Facile, dès lors, de stigmatiser celui qui justement ne respecte pas la procédure usuelle, d'en faire, pour reprendre les assommants parallèles de ces éditorialistes qui veulent tout faire rentrer de force dans une matrice d'ancien régime, un usurpateur. Rarement aura-t-on connu une telle détestation, un semblable procès en légitimité instruit contre un président, où l'on additionne les pourcentages au dixième près, où l'on recompte méticuleusement les voix qui se sont portées sur Emmanuel Macron tout en ne devant pas être considérées comme lui étant acquises. En 1981, la première élection de François Mitterrand a certes déclenché des réactions similaires, mais les attaques venaient alors d'un seul côté. Sans doute est-ce le propre d'un président centriste que de devoir subir des assauts sur ses deux flancs.

Mais la clé de l'histoire tient peut être dans la jeunesse, qui porte au pouvoir un quadragénaire. Un jour, des historiens s'intéresseront sûrement à ce processus d'aggiornamento qui, chaque fois en fonction de calendriers, de modalités, d'équilibres particuliers et sous la pression de circonstances par définition spécifiques, a vu une large fraction des pays européens s'adapter à la situation nouvelle née des divers chocs subis depuis le début des années 1980, et qui leur ont permis de trouver une trajectoire soutenable en matière de déficits publics, de chômage, de croissance, voire même de sécurité de leur système bancaire. Qu'il se soit déroulé sans grand drame dans l'Allemagne de Gerhard Schröder, ou de façon catastrophique dans l'Espagne d'après 2008, presque partout, cet aggiornamento a eu lieu. Et le dernier carré des résistants ne comprend plus guère que deux membres, l'Italie et la France.

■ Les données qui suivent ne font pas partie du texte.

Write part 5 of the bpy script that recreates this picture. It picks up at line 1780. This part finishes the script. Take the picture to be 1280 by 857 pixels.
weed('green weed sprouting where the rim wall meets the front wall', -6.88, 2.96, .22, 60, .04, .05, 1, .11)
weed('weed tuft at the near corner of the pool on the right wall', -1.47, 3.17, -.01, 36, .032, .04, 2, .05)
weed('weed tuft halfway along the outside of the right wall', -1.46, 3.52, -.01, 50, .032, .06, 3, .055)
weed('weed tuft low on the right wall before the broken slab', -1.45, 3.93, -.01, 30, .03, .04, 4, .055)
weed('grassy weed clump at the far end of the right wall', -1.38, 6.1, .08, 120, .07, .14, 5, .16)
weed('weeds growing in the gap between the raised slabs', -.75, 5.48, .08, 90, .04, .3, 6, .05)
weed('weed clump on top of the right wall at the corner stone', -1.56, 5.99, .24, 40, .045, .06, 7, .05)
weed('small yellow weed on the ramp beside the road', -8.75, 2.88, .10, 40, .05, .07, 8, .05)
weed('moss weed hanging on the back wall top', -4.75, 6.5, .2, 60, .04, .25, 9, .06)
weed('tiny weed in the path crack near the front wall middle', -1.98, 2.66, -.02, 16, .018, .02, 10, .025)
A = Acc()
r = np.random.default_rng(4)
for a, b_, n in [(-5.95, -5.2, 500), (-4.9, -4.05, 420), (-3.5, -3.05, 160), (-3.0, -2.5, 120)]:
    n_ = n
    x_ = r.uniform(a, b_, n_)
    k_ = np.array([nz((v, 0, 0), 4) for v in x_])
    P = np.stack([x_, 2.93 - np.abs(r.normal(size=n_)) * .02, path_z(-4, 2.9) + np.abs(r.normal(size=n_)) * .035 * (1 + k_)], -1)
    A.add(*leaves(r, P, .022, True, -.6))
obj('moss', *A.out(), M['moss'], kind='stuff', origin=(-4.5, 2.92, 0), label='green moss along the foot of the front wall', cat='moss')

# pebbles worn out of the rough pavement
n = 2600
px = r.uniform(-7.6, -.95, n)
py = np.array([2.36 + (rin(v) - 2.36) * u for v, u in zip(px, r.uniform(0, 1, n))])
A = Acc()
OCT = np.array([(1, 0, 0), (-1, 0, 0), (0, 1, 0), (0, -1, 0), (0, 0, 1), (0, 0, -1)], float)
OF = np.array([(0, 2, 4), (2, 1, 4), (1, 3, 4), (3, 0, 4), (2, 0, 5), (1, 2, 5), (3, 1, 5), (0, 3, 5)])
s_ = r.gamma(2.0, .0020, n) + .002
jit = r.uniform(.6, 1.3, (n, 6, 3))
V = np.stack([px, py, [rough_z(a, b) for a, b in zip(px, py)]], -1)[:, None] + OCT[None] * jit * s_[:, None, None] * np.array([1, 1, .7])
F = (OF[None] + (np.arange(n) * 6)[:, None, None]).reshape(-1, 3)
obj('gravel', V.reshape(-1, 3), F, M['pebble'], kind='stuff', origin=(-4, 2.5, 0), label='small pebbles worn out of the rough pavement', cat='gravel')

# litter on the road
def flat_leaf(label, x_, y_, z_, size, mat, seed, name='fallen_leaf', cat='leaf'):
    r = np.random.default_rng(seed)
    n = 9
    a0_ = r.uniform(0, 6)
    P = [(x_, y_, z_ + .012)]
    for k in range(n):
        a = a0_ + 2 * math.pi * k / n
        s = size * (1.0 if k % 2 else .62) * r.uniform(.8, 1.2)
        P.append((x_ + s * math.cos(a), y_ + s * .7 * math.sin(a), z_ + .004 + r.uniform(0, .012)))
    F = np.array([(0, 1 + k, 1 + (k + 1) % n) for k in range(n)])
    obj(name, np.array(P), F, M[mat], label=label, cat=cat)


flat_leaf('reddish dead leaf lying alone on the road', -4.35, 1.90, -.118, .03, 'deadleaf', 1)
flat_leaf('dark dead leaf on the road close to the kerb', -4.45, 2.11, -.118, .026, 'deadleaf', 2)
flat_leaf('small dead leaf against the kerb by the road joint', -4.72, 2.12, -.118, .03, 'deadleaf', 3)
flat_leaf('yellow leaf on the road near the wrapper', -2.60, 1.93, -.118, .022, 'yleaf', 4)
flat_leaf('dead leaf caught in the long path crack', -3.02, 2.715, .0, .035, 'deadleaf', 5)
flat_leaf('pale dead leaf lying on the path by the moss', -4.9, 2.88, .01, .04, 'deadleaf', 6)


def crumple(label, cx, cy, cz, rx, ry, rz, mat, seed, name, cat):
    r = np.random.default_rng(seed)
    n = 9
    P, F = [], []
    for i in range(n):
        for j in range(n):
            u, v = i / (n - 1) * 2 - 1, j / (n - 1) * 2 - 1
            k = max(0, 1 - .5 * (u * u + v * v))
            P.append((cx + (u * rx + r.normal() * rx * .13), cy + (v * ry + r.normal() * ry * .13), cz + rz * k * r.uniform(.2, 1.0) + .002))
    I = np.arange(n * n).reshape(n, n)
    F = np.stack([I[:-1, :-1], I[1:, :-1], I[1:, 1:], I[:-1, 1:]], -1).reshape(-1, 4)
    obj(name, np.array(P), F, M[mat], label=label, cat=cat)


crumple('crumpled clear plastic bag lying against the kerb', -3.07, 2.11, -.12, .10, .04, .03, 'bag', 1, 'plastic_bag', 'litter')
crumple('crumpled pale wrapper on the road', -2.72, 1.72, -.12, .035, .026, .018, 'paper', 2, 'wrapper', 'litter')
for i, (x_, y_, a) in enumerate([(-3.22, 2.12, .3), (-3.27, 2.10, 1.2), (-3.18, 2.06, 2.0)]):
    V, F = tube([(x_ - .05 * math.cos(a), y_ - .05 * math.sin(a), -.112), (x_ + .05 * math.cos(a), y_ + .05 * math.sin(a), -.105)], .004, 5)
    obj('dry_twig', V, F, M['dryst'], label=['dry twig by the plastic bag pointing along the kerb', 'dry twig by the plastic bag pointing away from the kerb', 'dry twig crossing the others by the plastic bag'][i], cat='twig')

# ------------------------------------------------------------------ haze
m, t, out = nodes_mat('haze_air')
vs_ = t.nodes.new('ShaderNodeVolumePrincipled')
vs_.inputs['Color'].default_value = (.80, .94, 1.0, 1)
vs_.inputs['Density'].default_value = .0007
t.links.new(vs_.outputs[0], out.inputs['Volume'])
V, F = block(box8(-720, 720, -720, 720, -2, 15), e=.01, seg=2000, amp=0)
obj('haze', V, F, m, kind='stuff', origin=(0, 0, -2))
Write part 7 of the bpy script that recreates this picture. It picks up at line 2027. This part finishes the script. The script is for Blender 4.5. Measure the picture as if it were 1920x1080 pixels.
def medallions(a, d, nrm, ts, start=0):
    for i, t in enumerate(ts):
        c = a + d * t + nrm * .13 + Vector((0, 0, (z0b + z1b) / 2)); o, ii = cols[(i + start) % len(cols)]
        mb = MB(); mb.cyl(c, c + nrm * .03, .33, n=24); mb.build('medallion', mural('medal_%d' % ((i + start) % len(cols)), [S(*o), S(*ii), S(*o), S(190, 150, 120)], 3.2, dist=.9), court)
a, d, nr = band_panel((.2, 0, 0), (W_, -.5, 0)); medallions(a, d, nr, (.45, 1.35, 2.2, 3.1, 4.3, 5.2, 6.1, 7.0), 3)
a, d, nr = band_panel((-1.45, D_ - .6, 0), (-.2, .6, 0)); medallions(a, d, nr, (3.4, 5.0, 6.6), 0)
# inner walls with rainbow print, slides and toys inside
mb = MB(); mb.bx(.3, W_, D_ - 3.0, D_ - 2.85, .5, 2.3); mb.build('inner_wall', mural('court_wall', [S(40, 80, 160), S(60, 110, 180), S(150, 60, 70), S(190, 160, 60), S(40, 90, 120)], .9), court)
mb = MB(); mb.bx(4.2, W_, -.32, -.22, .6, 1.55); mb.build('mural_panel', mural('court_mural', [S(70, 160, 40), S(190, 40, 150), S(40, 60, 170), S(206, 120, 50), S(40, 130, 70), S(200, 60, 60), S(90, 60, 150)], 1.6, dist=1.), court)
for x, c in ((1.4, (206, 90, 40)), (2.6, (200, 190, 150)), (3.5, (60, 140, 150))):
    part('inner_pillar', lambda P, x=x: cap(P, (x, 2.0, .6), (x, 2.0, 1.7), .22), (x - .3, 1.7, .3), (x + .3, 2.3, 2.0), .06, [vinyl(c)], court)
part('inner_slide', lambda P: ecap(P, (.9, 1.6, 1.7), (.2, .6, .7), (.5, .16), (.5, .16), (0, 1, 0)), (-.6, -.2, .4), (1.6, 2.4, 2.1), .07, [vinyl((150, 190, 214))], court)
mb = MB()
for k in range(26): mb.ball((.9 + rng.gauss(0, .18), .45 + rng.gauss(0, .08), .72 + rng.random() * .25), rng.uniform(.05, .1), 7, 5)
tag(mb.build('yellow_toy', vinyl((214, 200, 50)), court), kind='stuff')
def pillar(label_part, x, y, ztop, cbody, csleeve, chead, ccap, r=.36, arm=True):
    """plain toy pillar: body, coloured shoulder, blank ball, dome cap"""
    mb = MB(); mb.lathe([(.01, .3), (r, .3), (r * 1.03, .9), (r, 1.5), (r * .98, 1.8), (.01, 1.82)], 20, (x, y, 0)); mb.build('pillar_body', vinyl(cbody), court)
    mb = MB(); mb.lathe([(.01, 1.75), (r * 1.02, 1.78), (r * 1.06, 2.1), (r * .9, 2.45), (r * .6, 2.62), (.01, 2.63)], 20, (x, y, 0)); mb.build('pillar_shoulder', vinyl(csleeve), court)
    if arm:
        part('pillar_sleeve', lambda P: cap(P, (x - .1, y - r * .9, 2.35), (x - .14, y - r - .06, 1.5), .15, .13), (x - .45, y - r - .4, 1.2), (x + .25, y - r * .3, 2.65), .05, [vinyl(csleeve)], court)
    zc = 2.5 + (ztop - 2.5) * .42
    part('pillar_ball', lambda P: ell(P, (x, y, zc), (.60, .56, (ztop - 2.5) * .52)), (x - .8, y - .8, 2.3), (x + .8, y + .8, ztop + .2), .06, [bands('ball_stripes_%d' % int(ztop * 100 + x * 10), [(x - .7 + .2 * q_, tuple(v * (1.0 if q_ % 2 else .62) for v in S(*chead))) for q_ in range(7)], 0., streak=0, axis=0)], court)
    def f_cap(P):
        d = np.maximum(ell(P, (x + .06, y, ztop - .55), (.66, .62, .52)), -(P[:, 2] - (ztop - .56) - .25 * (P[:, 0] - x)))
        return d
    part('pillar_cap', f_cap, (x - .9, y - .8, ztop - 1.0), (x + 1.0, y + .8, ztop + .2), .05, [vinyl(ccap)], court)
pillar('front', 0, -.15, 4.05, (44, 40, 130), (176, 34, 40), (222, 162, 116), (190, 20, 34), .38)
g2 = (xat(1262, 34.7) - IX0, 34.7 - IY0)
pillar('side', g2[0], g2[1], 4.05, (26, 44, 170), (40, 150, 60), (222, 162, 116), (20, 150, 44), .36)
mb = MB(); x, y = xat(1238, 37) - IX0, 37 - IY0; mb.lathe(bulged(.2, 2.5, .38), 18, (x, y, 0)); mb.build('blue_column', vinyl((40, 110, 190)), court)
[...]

L'accueil enthousiaste que les instances internationales, dirigeants, hauts fonctionnaires, presse ont réservé à Emmanuel Macron, sur l'air sans doute très prématuré du enfin la France se décide à bouger montre à quel point les premiers arrivés sont fatigués d'attendre les retardataires. Pour l'heure, on ignore toujours s'il se passera quelque chose, quoi, ou comment. Mais on ne peut nier qu'avec ce président et sa majorité parlementaire, la probabilité d'un changement significatif soit élevée. On comprend que, pour ceux qui, sans doute à raison, pensent avoir plus à y perdre qu'à y gagner un tel risque doive être combattu avec la plus grande fermeté.